The Accountability Chart

Today we are going to answer a question regarding accountability and team structure. This is based on the book I've talked about, Traction and Rocket Fuel. A lot of you have read Rocket Fuel, the whole visionary integrated combination, and if you have that combination of people, that's rocket fuel for a company. This is the accountability chart, a chapter in Traction that we've come up with, four functions in our business.

A marketing manager, we don't have a full-time marketing person right now, we have Jessica working in marketing and finance. Sales manager, operations manager, visionary, which is me, and integrator, which is a CEO.

A CEO, GM, or COO, the person running the company. If you are acting as the integrator and the visionary, you'll be the guy responsible for big ideas, vision culture, content creation, and big relationships in addition to leading, managing, and holding everyone else in your company accountable. Consistent communication, you are in charge of profitability, and managing the P+L, removing obstacles and barriers, special projects, driving the business plan, and upholding the culture.

Sales manager is next. Anyone managing people has an element of lead manager accountability. Driving revenue, this is the sole point person for revenue. When you set a goal to sell $50 million worth of real estate, this is the person that has to deliver on it. Training, problem solving, mentoring, running sales contests, goal setting, that sort of thing. Our ISA's, listing agents, and buyer's agent will fall under this person once we get the ultimate structure set up.
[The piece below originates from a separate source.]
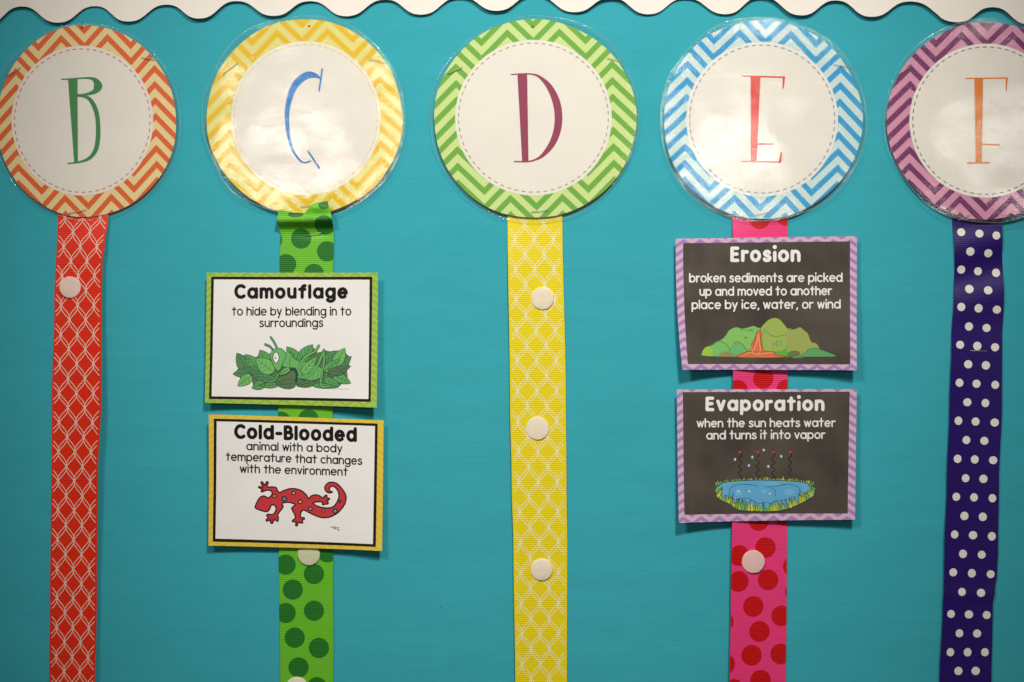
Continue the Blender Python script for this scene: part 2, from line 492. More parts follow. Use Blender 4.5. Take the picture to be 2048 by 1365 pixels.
# ------------------------------------------------------------------ ribbons
def ribbon(name_label, lt, rt, y0, y1, mat, fn, d0, seed=0, step=8, cat='ribbon', topcut=None, uvf=None, nx=12):
    L = lambda y: interp(lt, y); Rt = lambda y: interp(rt, y)
    surf = Surf(fn, d0); n = int((y1-y0)/step); pts = []
    for i in range(n+1):
        row = []
        for j in range(nx+1):
            u = j/nx; yt = topcut(u) if topcut else y0
            y = yt+(y1-yt)*i/n if topcut is None else (yt+(y0+120-yt)*(i/(n*.12)) if i < n*.12 else y0+120+(y1-y0-120)*((i-n*.12)/(n*.88)))
            row.append((L(y)+(Rt(y)-L(y))*u, y))
        pts.append(row)
    root = thing('ribbon', name_label, cat, ((L(y1)+Rt(y1))/2, y1), 'grosgrain ribbons hanging below the letter discs')
    grid_sheet('grosgrain_band', pts, surf, mat, root, 0, 0.0004, uvf)
    return root, surf, L, Rt

def lattice(root, surf, L, Rt, y0, y1, yn, pitch, u_even, u_odd, mat, lw, bulge):
    """interlaced leaf lattice: nodes in alternating rows joined by pairs of bowed lines"""
    pr = Print(surf, 0.00004, 0.00001)
    du = u_even[1]-u_even[0]
    rows = int((y1-y0)/pitch)+3; k0 = -int((yn-y0)/pitch)-2
    for r in range(k0, k0+rows+3):
        us = u_even if r % 2 == 0 else u_odd
        ya = yn + r*pitch; yb = ya+pitch
        for c in range(-1, 4):
            ua = us[0]+c*du
            for sg in (-1, 1):
                ub = ua + sg*du/2
                for bs in (-1, 1):
                    seg = []; N = 12
                    for k in range(N+1):
                        t = k/N; y = ya+(yb-ya)*t; wdt = Rt(y)-L(y)
                        ss = t*t*(3-2*t)*.85 + t*.15
                        u = ua+(ub-ua)*ss; x = L(y)+u*wdt
                        nx_, ny_ = pitch, -(ub-ua)*wdt; l = math.hypot(nx_, ny_)
                        b = bs*(bulge*math.sin(math.pi*t)**1.3 + 1.15)
                        x += nx_/l*b; yy = y + ny_/l*b
                        uu = (x-L(yy))/(Rt(yy)-L(yy))
                        if 0.025 < uu < 0.965 and y0 < yy < y1: seg.append((x, yy))
                        else:
                            if len(seg) > 1: pr.stroke(seg, lw, mat, 0, stag=(r % 2)*4+(sg > 0)*2+(bs > 0))
                            seg = []
                    if len(seg) > 1: pr.stroke(seg, lw, mat, 0, stag=(r % 2)*4+(sg > 0)*2+(bs > 0))
    return pr.build('lattice_print', root)

def ribprint(name, base, rib, depth=0.25):
    key = ('rp', base)
    if key not in _mc: _mc[key] = mat_ribbon(name, base, rib, depth, 0.45, 0.35)
    return _mc[key]

def dots(root, surf, L, Rt, spots, r, mat, y0, y1, clip=True, name='polka_dot_print', margin=0.0):
    pr = Print(surf, 0.00004, 0.00001)
    for q, sp in enumerate(spots):
        cx, cy = sp[0], sp[1]; rx = sp[2] if len(sp) > 2 else r; ry = sp[3] if len(sp) > 3 else rx
        pts = []
        for k in range(36):
            a = 2*math.pi*k/36; x = cx+rx*math.cos(a); y = cy+ry*math.sin(a)
            y = min(max(y, y0), y1)
            x = min(max(x, L(y)+margin), Rt(y)-margin) if clip else x
            if not pts or math.hypot(x-pts[-1][0], y-pts[-1][1]) > 0.05: pts.append((x, y))
        if len(pts) > 2: pr.fill(pts, mat, 0, 5, q % 3)
        if r > 12:
            if pr.F: pr.build('polka_dot', root)
            pr = Print(surf, 0.00004, 0.00001)
    return pr.build(name, root) if r <= 12 else None

# red
RL = [(400, 113), (432, 115), (605, 108), (800, 103.4), (965, 102), (1200, 99.5), (1365, 98), (1500, 97)]
RR = [(400, 217.5), (440, 216.5), (488, 211), (532, 206.5), (605, 205.6), (800, 206.6), (965, 199.5), (1165, 196), (1365, 193), (1500, 191)]
def f_red(x, y):
    u = (x-interp(RL, y))/(interp(RR, y)-interp(RL, y))
    a = min(1, max(0, (y-415)/90)); lift = (0.0052+0.0016*math.sin(y*.009))*a
    return 0.0011 + lift*(max(0, u)**1.5)
M_RED = mat_ribbon('red_grosgrain', '#ff3210', 4.15, 0.12)
root, sf, L_, R_ = ribbon('red grosgrain ribbon with white leaf lattice under the orange letter B disc', RL, RR, 405, 1480, M_RED, f_red, 0.002)
lattice(root, sf, L_, R_, 405, 1480, 435, 29.3, (.142, .49), (.315, .66), ribprint('pink_lattice_ink', '#ffd9c6', 4.15, .06), 1.75, 2.1)
# yellow
YL = [(400, 1014.5), (432, 1015), (800, 1020), (965, 1023.4), (1100, 1027), (1365, 1030.5), (1500, 1032)]
YR = [(400, 1124.5), (432, 1124.8), (800, 1131.6), (965, 1133), (1100, 1134.5), (1365, 1134), (1500, 1134)]
def f_yel(x, y):
    u = (x-interp(YL, y))/(interp(YR, y)-interp(YL, y)); return 0.0012 + 0.0018*(1-u)**2*min(1, max(0, (y-430)/90))
M_YEL = mat_ribbon('yellow_grosgrain', '#ffe818', 4.15, 0.10)
root_y, sfy, L_, R_ = ribbon('yellow grosgrain ribbon with white leaf lattice under the green letter D disc', YL, YR, 405, 1480, M_YEL, f_yel, 0.002)
lattice(root_y, sfy, L_, R_, 405, 1480, 448.5, 30.35, (.315, .665), (.13, .483), ribprint('cream_lattice_ink', '#fff6c4', 4.15, .05), 1.75, 2.0)
# pink
PL = [(400, 1465), (760, 1465), (1045, 1463), (1200, 1460.6), (1365, 1458), (1500, 1456)]
PR = [(400, 1576), (760, 1576), (1045, 1574.5), (1200, 1573.7), (1365, 1571.9), (1500, 1571)]
def f_pin(x, y):
    u = (x-interp(PL, y))/(interp(PR, y)-interp(PL, y)); return 0.0012 + 0.0036*(1-u)**2*min(1, max(0, (y-430)/60))
M_PIN = mat_ribbon('pink_grosgrain', '#ff4088', 4.15, 0.10)
root_p, sfp, L_, R_ = ribbon('hot pink grosgrain ribbon with big red dots behind the two purple cards', PL, PR, 405, 1480, M_PIN, f_pin, 0.002)
zp = Z(1420, 1000, 3.74, [(365, 155), (415, 358), (215, 415), (625, 500), (210, 608), (435, 600), (323, 797), (537, 870), (640, 690), (95, 905), (370, 985), (310, 1162), (530, 1155), (105, 1222), (378, 1350), (170, 1413), (560, 120)])
zp += [(1519.5, 438), (1572, 431), (1526.5, 757), (1474, 781), (1574, 780), (1490, 500), (1545, 560), (1500, 640), (1560, 680), (1490, 860), (1550, 920), (1500, 980), (1500, 1410), (1555, 1400)]
dots(root_p, sfp, L_, R_, zp, 20.8, ribprint('red_dot_ink', '#d80812', 4.15, .10), 405, 1480)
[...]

Operations manager. The reason we set up marketing, sales, operations, and finance is the flow. Marketing manager has to be able to generate business and lead for the company, as high quality as possible. Then the sales function has to be able to convert those leads into loyalty agreements or listing agreements signed, where they are actually clients of the company, then operations takes over. There's a degree of LMA in there, about customer satisfaction, systems processes, world-class service, process management, support enhanced team efficiencies.

There's an element in operations manager that we need to make sure that as a lead's generated, it's handed over to sales in a way that is efficient and nothing falls through the cracks. The same thing when sales gets a client to say yes, a listing client or a buyer client, then operations takes over. Then finance counts the money. We are gonna have our person, Jessica, do the business tracker, weekly deposits, all of our check cutting, vendor management, budget reporting, run payroll, end of month bonuses.

There is a ton of stuff that either I or Chari does that this person's going to do, so we are looking for a new marketing manager as well. I think you're going to be the visionary/CEO. I think you have an operations manager in your world, the one you were talking about earlier today. And you're hoping Alex is going to end up being your sales manger. I think you have an operations manager or a prospect there. Alex can hopefully step into more of a sales manager, driving revenue, recruiting/training type stuff and then you can be visionary CEO. Hopefully that's helpful.